Zimbabwe Holds Talks Over Plan To Take Half Carbon Credit Revenue

The Zimbabwe government is Monday due to hold talks over its shock announcement that it will claim half of all revenues from carbon offsetting projects in the country.

Mangaliso Ndlovu

The environment and climate ministry said in an advisory that a meeting was planned for Monday evening in Harare to discuss the carbon credit framework, but gave no further details.

Minister Mangaliso Ndlovu is expected to address the meeting on the framework which the government says aims to “promote and regulate carbon trading” in Zimbabwe.

The government last week said 50 percent of all revenue from carbon offset projects should go to the treasury.

At least another 20 percent should go to local investors, it said, with foreign partners allowed to pocket no more than 30 percent.

All carbon credit deals are to be subjected to government approval, the government said, adding all agreements previously entered by international agencies and organisations with local authorities and others are thus “null and void”.

Companies or individuals can buy carbon credits from entities that remove or reduce greenhouse gas emissions — including investing in renewable energy, natural carbon sinks such as mangroves, or planting trees that absorb and store CO2 as they grow.

With one credit equivalent to one ton of CO2, they are already widely used to boost firms’ environmental credentials, with much of the trade happening between companies in a so-called voluntary market.

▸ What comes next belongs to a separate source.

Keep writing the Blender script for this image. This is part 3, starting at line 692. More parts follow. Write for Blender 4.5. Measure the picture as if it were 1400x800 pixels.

The industry has been tainted by a number of scandals that have revealed a landscape rife with opportunities for greenwashing.

Some credits have been sold without being tied to any significant climate benefit, and there have been concerns over double counting.

UN experts last year said firms with net zero emissions pledges should not use credits to “offset” their carbon pollution without first doing everything possible to cut emissions in line with the Paris Agreement.

The 2015 Paris accord agreed to aim for a global warming limit of 1.5 degrees Celsius above pre-industrial levels.

Yet the sector — already worth more than $2 billion — is expected to boom in the coming years, as the planet races to tackle global warming.

Meanwhile, under the umbrella of United Nations-led climate talks, countries are negotiating an international carbon offset trading system to reach their climate targets.